::: Supplied data

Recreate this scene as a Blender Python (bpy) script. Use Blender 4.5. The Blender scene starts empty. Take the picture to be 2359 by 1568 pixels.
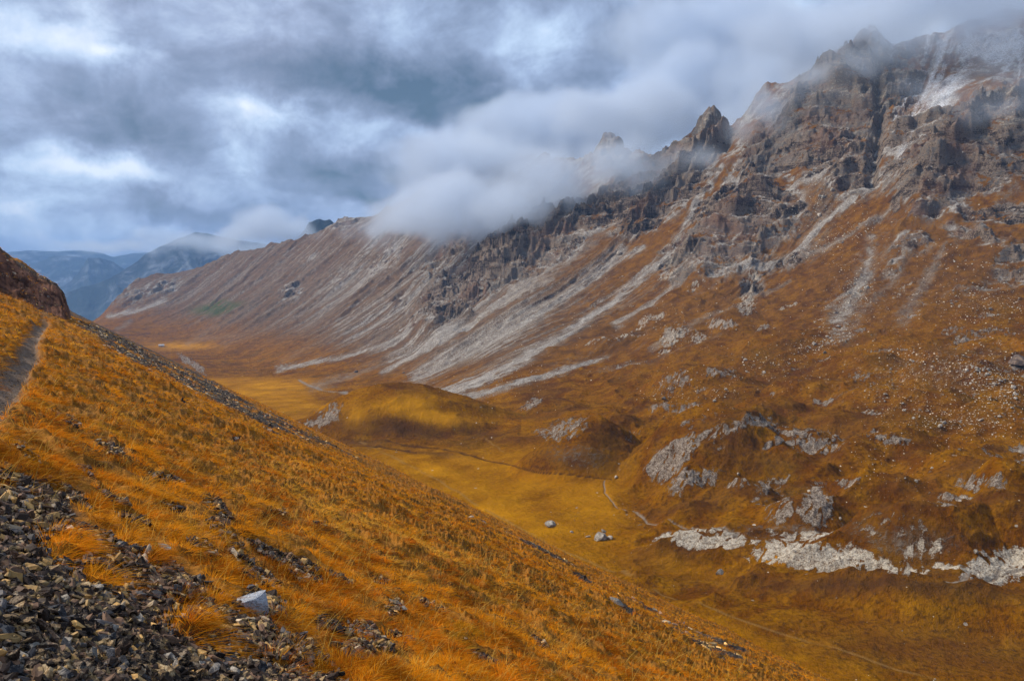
import bpy, math, random
import numpy as np
from math import radians as R_

scene = bpy.context.scene
COL = scene.collection
rng = np.random.default_rng(7)
random.seed(7)

# ------------------------------------------------------------------ noise
def _hash(ix, iy, seed):
    h = (ix.astype(np.int64) * 374761393 + iy.astype(np.int64) * 668265263 + seed * 1442695041) & 0xFFFFFFFF
    h = ((h ^ (h >> 13)) * 1274126177) & 0xFFFFFFFF
    h = ((h ^ (h >> 16)) * 2246822519) & 0xFFFFFFFF
    return (h ^ (h >> 15)) & 0xFFFFFFFF

_GT = np.stack([np.cos(np.arange(256) * 2 * np.pi / 256), np.sin(np.arange(256) * 2 * np.pi / 256)]).astype(np.float32)

def perlin(x, y, seed=0):
    x0 = np.floor(x); y0 = np.floor(y)
    fx = (x - x0).astype(np.float32); fy = (y - y0).astype(np.float32)
    ix = x0.astype(np.int64); iy = y0.astype(np.int64)
    def g(dx, dy):
        k = _hash(ix + dx, iy + dy, seed) & 255
        return _GT[0][k] * (fx - dx) + _GT[1][k] * (fy - dy)
    u = fx * fx * fx * (fx * (fx * 6 - 15) + 10); v = fy * fy * fy * (fy * (fy * 6 - 15) + 10)
    a = g(0, 0); a += u * (g(1, 0) - a)
    b = g(0, 1); b += u * (g(1, 1) - b)
    return (a + v * (b - a)) * 1.5

def fbm(x, y, oct=4, seed=0, gain=0.5, lac=2.03):
    s = 0; a = 1.0; n = 0
    for i in range(oct):
        s = s + a * perlin(x, y, seed + i * 17); n += a
        x = x * lac + 13.7; y = y * lac - 7.3; a *= gain
    return s / n

def ridged(x, y, oct=4, seed=0, gain=0.55, lac=2.1):
    s = 0; a = 1.0; n = 0; w = 1.0
    for i in range(oct):
        r = 1 - np.abs(perlin(x, y, seed + i * 31)) * 1.6
        r = np.clip(r, 0, 1) ** 2
        s = s + a * r * w; n += a
        w = np.clip(r * 1.6, 0, 1)
        x = x * lac + 3.1; y = y * lac + 9.2; a *= gain
    return s / n

def sst(a, b, x):
    t = np.clip((x - a) / (b - a), 0, 1)
    return t * t * (3 - 2 * t)

def lerp(a, b, t):
    return a + (b - a) * t

# ------------------------------------------------------------------ survey frame
# bearings and elevations read off the photograph are written as (u, v) on a 2358 x 1568 sheet
FPX, CU, CV = 1850.0, 1179.0, 784.0
PITCH = math.atan(184 / 1850)
CP, SP = math.cos(PITCH), math.sin(PITCH)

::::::

_What the task requires_
Leave out the pictures, then repeat the listing above exactly from its first line to the line with "np.pi / 256)]).astype(np.float32)", inclusive.

_Final result_
Recreate this scene as a Blender Python (bpy) script. Use Blender 4.5. The Blender scene starts empty. Take the picture to be 2359 by 1568 pixels.
import bpy, math, random
import numpy as np
from math import radians as R_

scene = bpy.context.scene
COL = scene.collection
rng = np.random.default_rng(7)
random.seed(7)

# ------------------------------------------------------------------ noise
def _hash(ix, iy, seed):
    h = (ix.astype(np.int64) * 374761393 + iy.astype(np.int64) * 668265263 + seed * 1442695041) & 0xFFFFFFFF
    h = ((h ^ (h >> 13)) * 1274126177) & 0xFFFFFFFF
    h = ((h ^ (h >> 16)) * 2246822519) & 0xFFFFFFFF
    return (h ^ (h >> 15)) & 0xFFFFFFFF

_GT = np.stack([np.cos(np.arange(256) * 2 * np.pi / 256), np.sin(np.arange(256) * 2 * np.pi / 256)]).astype(np.float32)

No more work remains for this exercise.